[IN]CITY
[IN]CITY is an intensive six-week program designed to immerse students in city planning and urban design. By attending daily lectures and engaging in studio work, participants acquire the skills necessary to inform planning proposals. [IN]CITY assignments are based on real projects that represent a diverse group of stakeholder organizations in the San Francisco Bay Area. These organizations actively aim to influence sustainable planning policy at the local, county and regional levels.
[IN]CITY students develop in-depth recommendations, analyses and proposals for these projects, covering a wide range of planning practice: housing and design, bike mobility and transportation, public health and environmental justice, community development and gentrification, urban design, climate action and art in public spaces. In doing so, participants experience planning in the Bay Area by exploring institutional, political, social, economic and environmental policy challenges.
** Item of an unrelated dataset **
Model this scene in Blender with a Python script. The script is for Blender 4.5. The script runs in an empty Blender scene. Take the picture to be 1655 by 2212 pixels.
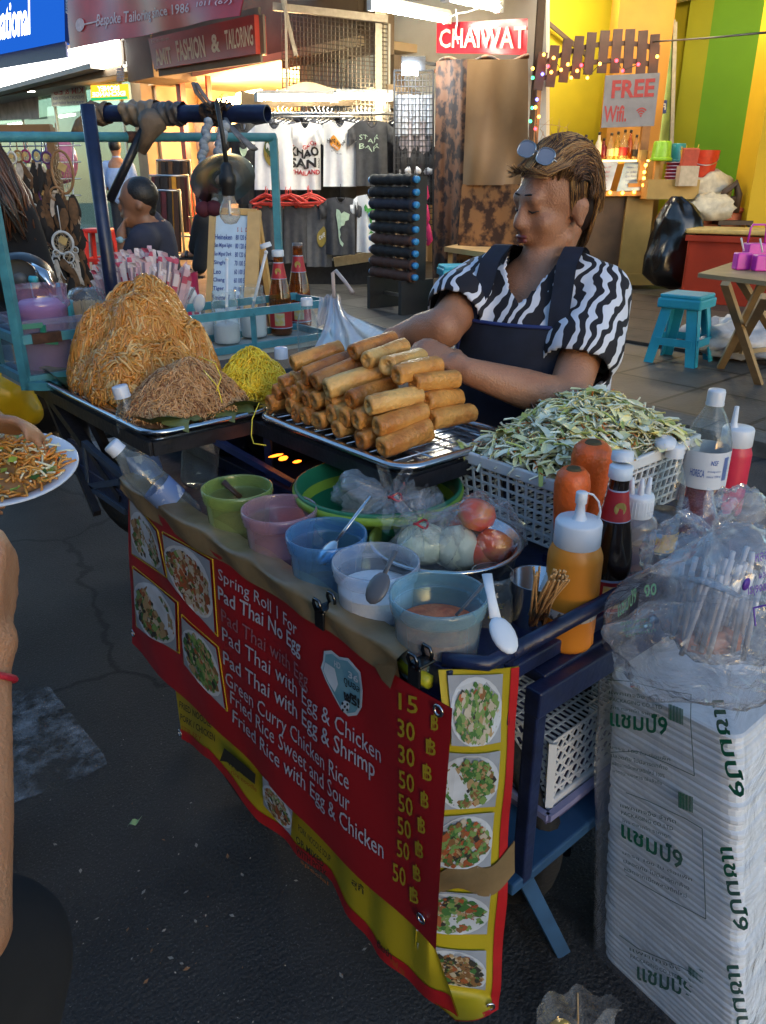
import bpy, bmesh, math, random
from mathutils import Vector as V, Matrix, Euler, noise
R=math.radians; rnd=random.Random(7); PI=math.pi
sc=bpy.context.scene; col=sc.collection
# ---------------------------------------------------------------- camera
CH=1.35; F=1680.; CX=827.5; CY=1106.; PITCH=math.atan((CY-395.)/F); AZ=R(41)
cam=bpy.data.objects.new('camera',bpy.data.cameras.new('camera')); col.objects.link(cam)
cam.location=(0,0,CH); cam.rotation_euler=(R(90)-PITCH,0,-AZ)
cam.data.sensor_fit='VERTICAL'; cam.data.sensor_height=24; cam.data.lens=24*F/2212; cam.data.clip_end=500; cam.data.clip_start=.02
sc.camera=cam
# ---------------------------------------------------------------- dusk sky, weak soft sun, exposure
w=bpy.data.worlds.new('World'); sc.world=w; w.use_nodes=True
nt=w.node_tree; sky=nt.nodes.new('ShaderNodeTexSky'); sky.sky_type='NISHITA'; sky.sun_disc=False
sky.sun_elevation=R(7); sky.sun_rotation=R(200); sky.ozone_density=2.6; sky.air_density=1.0; sky.dust_density=.6
bg=nt.nodes['Background']; bg.inputs[1].default_value=.13; nt.links.new(sky.outputs[0],bg.inputs[0])
sun=bpy.data.objects.new('sun',bpy.data.lights.new('sun','SUN')); col.objects.link(sun)
sun.data.energy=.06; sun.data.angle=R(30); sun.data.color=(1,.93,.85); sun.rotation_euler=(R(62),0,R(-20))
sc.view_settings.view_transform='Standard'; sc.view_settings.look='None'; sc.view_settings.gamma=1; sc.view_settings.exposure=1.98
sc.cycles.max_bounces=7; sc.cycles.transparent_max_bounces=24; sc.cycles.diffuse_bounces=3; sc.cycles.glossy_bounces=3; sc.cycles.transmission_bounces=4
sc.cycles.sample_clamp_indirect=4; sc.cycles.use_denoising=True; sc.cycles.caustics_reflective=False; sc.cycles.caustics_refractive=False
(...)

[IN]CITY is geared towards post-baccalaureate students who are considering graduate study in urban design and city & regional planning. Successful students will build a quality portfolio that can be used for further academic pursuits on a graduate level. No previous planning or urban design experience is necessary.
Course Elements
- Studio work
- Lectures
- Readings
- Media skills workshops
- Professional presentations (guest lectures)
- Student critiques, pin-ups & presentations



Instruction
The [IN]CITY Summer [In]stitute is designed to provide practical, hands-on experience. Projects might include actual sites owned by the City of Berkeley, City of Oakland, Kala Institute, and the Metropolitan Transportation Commission, among others. Instructors are selected to have many years of experience in planning, urban design and studio teaching. The studio is designed for students to explore key policy challenges and to develop tangible design and planning strategies. Some summer projects explore cutting edge urban problems. At other times, the projects help to inform municipal clients of innovative strategies that can then be explored in actual practice.
To develop these strategies, students conduct context-based analysis related to project sites and places impacted in studio work. Analysis typically involves: natural factors, infrastructure systems, circulation networks, land use, urban form, demographics, place history, economics, and topical issues; as well as policies, trends, limitations, and practices.
Within the structure of the morning schedule, we include: digital media instruction, topical lectures, readings and discussions, strategy sessions, collaborative work, guest lectures and tours of offices and sites. We don’t expect our Summer [In]stitute students to have any built environment experience, save for an intense curiosity and a willingness to learn the disciplinary tools that will ready them for graduate school.
Within the structure of the afternoon studio sessions, the class will: distribute and discuss weekly assignments, provide instruction on how to complete assignments efficiently, provide examples; work collectively in smaller groups; and provide feedback prior to weekly presentations in pinup sessions. Associated with each assignment, expected deliverables, formats, drawing types, and substantive assignment content are discussed. The afternoon studio sessions are skill and methods-based instruction where instructors work with students collectively and individually to ensure comprehension and progress in developing student skills and capacities. Most work in the built environment professions is about communication of ideas through different media, whether this be written text and email contacts, graphics and drawings, annotations and specifications, oral presentations, body language, attitude and tone. These skills are crucial for successful careers in planning and the other built environment professions. Planning professionals spend just as much time communicating with other planners as they do with architects, landscape architects, real estate developers, city officials, infrastructure specialists and other project team members. Built environment practice is increasingly collaborative between professions, but also requires communication skills to work with politicians, community activists, local residents, and other place-based stakeholders.
The arc of this summer studio takes students through the various stages of a single project. While digging deep into the knowledge, readings, debates, case studies, status quo and innovative practice of the studio’s topic during the morning sessions, students work concurrently on project assignments in the afternoons.